• STATED EXERCISE:
From the records below, transcribe only the lines running from the one with "Write part 3" through the one with "try_place(.60, 115, 6000, .0115, False, 0, 'golden". Keep both of those end lines.

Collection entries
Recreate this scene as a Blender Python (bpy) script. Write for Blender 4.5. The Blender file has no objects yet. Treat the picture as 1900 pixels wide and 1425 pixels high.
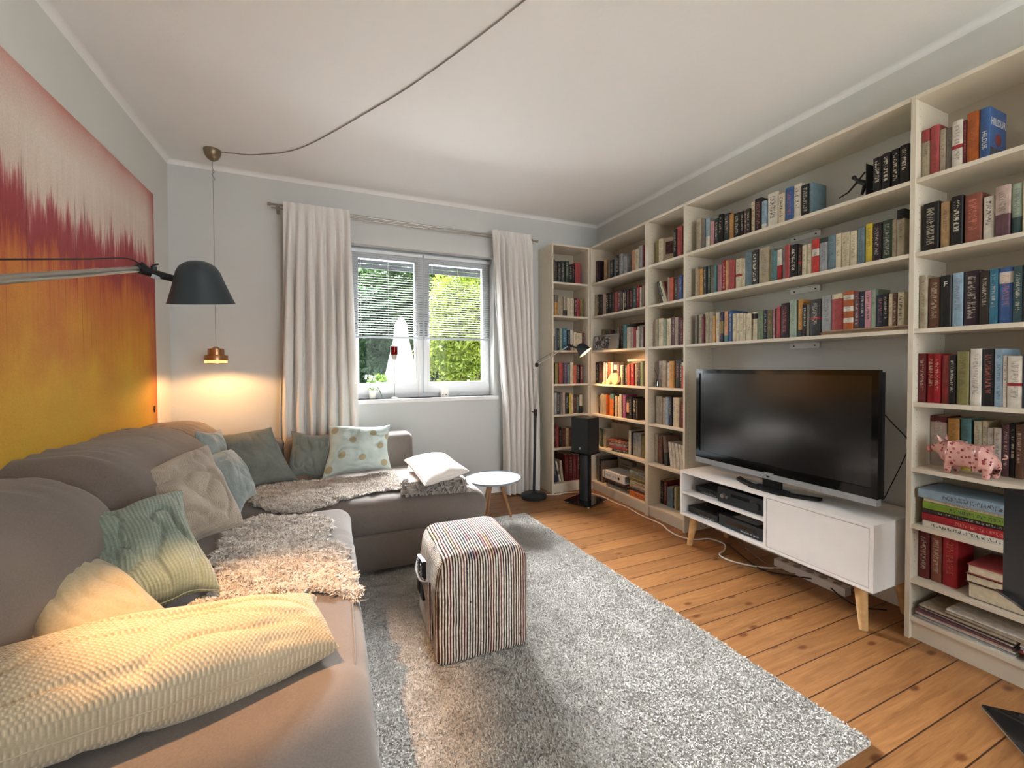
import bpy, bmesh, math, random
import numpy as np
from mathutils import Vector, Matrix, noise
C = bpy.context.scene
COL = C.collection
R = math.radians
# ------------------------------------------------------------------ camera
cd = bpy.data.cameras.new('camera'); cam = bpy.data.objects.new('camera', cd); COL.objects.link(cam)
cd.sensor_width = 36; cd.lens = 36 * 773.34 / 1900; cd.shift_x = 2.75 / 1900; cd.shift_y = -16.3 / 1900
cd.clip_start = 0.02
cam.matrix_world = Matrix.Translation((0, 0, 1.2047)) @ Matrix.Rotation(-0.4052, 4, 'Z') @ Matrix.Rotation(math.pi / 2 - 0.019, 4, 'X') @ Matrix.Rotation(-0.0046, 4, 'Z')
C.camera = cam
# ------------------------------------------------------------------ exposure, world
C.view_settings.view_transform = 'Standard'; C.view_settings.look = 'None'
C.view_settings.gamma = 1; C.view_settings.use_curve_mapping = False
C.view_settings.exposure = 3.0
w = bpy.data.worlds.new('sky'); C.world = w; w.use_nodes = True
wn = w.node_tree; wn.nodes.clear()
wo = wn.nodes.new('ShaderNodeOutputWorld'); wb = wn.nodes.new('ShaderNodeBackground')
wc = wn.nodes.new('ShaderNodeTexCoord'); wsx = wn.nodes.new('ShaderNodeSeparateXYZ'); wr = wn.nodes.new('ShaderNodeValToRGB')
wn.links.new(wc.outputs['Generated'], wsx.inputs[0]); wn.links.new(wsx.outputs['Z'], wr.inputs[0])
wr.color_ramp.elements[0].position = 0.0; wr.color_ramp.elements[0].color = (0.88, 0.93, 0.97, 1)
wr.color_ramp.elements[1].position = 0.7; wr.color_ramp.elements[1].color = (0.94, 0.98, 1.0, 1)
wn.links.new(wr.outputs[0], wb.inputs[0]); wb.inputs[1].default_value = 1.0
wn.links.new(wb.outputs[0], wo.inputs[0])

def light(name, kind, loc, energy, col, **kw):
    l = bpy.data.lights.new(name, kind); l.energy = energy; l.color = col
    o = bpy.data.objects.new(name, l); COL.objects.link(o); o.location = loc
    for k, v in kw.items(): setattr(l, k, v)
    return o
def aim(o, d):
    o.rotation_euler = Vector(d).to_track_quat('-Z', 'Y').to_euler()
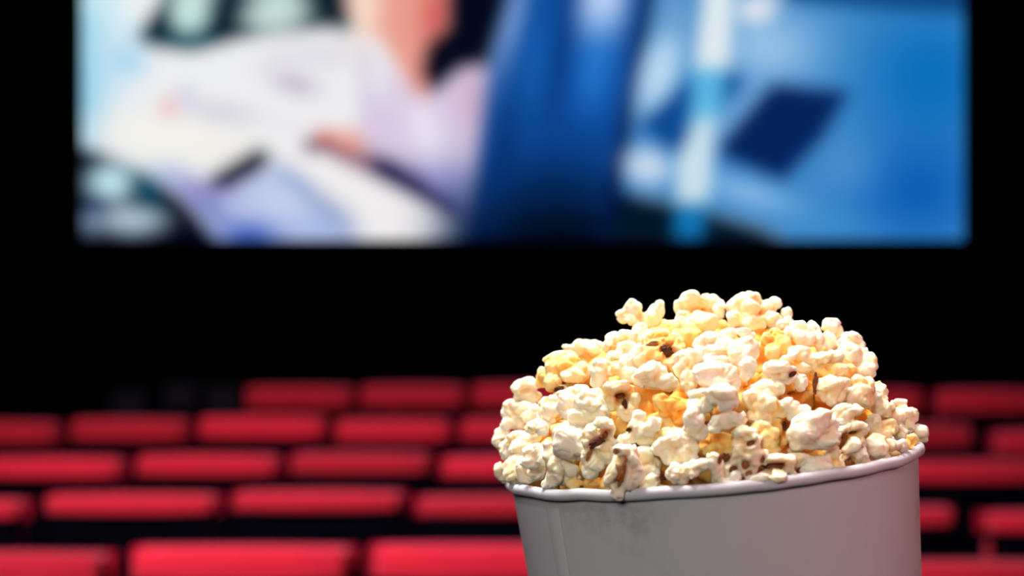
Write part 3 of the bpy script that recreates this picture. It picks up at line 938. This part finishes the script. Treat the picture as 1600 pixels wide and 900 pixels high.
def mesh_obj(name, me, mat=None, parent=None):
    o = bpy.data.objects.new(name, me); COL.objects.link(o)
    if mat is not None: me.materials.clear(); me.materials.append(mat)
    if parent is not None: o.parent = parent
    return o
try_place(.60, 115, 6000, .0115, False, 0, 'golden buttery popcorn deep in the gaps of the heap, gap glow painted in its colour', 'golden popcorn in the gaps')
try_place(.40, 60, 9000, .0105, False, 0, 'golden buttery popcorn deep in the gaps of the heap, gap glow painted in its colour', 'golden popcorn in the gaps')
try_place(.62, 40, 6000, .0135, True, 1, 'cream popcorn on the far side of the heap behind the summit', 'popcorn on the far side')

# ------------------------------------------------------------------- lights
def area(name, loc, target, size, power, col, spread=180):
    l = bpy.data.lights.new(name, 'AREA'); l.energy = power; l.color = col; l.size = size
    l.spread = math.radians(spread)
    o = bpy.data.objects.new(name, l); COL.objects.link(o)
    o.location = loc
    o.rotation_euler = (Vector(target) - Vector(loc)).to_track_quat('-Z', 'Y').to_euler()
    return o


heap = RC + Vector((0, 0, .03))
area('key_light', heap + Vector((-.18, .08, .78)), heap, .30, 2.25, (1.0, .94, .84), 60)
area('front_light', heap + Vector((-.55, -1.3, .65)), heap, .5, 1.15, (1.0, .90, .80), 60)
area('red_bounce', heap + Vector((.75, -.35, .35)), heap, .25, .40, (1.0, .42, .40), 60)  # added lamp standing in for red bounce from the right
# lamps added to light and tint the seat rows
area('seat_light', (-1.8, .5, 4.0), (-.3, 4.6, 1.0), .8, 145, (1.0, .80, .82), 100)
area('violet_fill', (.3, 9.5, 4.5), (.3, 5.2, 1.0), .6, 22, (.35, .15, 1.0), 90)  # added lamp standing in for bluish screen light on the seats

w = bpy.data.worlds.new('world'); SC.world = w; w.use_nodes = True
bg = w.node_tree.nodes['Background']
bg.inputs[0].default_value = (0.05, 0.06, 0.12, 1); bg.inputs[1].default_value = 0.02

# ------------------------------------------------------------------- camera
cam = bpy.data.cameras.new('camera')
cam.sensor_width = 36.0
cam.lens = F / 1600.0 * 36.0
cam.clip_start = .02
cam.dof.use_dof = True
cam.dof.focus_distance = .552
cam.dof.aperture_fstop = cam.lens / 9.6
cam.dof.aperture_blades = 0
co_ = bpy.data.objects.new('camera', cam); COL.objects.link(co_)
co_.location = (0, 0, EYE); co_.rotation_euler = (PI / 2, 0, 0)
SC.camera = co_
SC.view_settings.view_transform = 'Standard'
SC.view_settings.look = 'None'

• COMPLETED TASK:
Write part 3 of the bpy script that recreates this picture. It picks up at line 938. This part finishes the script. Treat the picture as 1600 pixels wide and 900 pixels high.
def mesh_obj(name, me, mat=None, parent=None):
    o = bpy.data.objects.new(name, me); COL.objects.link(o)
    if mat is not None: me.materials.clear(); me.materials.append(mat)
    if parent is not None: o.parent = parent
    return o
try_place(.60, 115, 6000, .0115, False, 0, 'golden buttery popcorn deep in the gaps of the heap, gap glow painted in its colour', 'golden popcorn in the gaps')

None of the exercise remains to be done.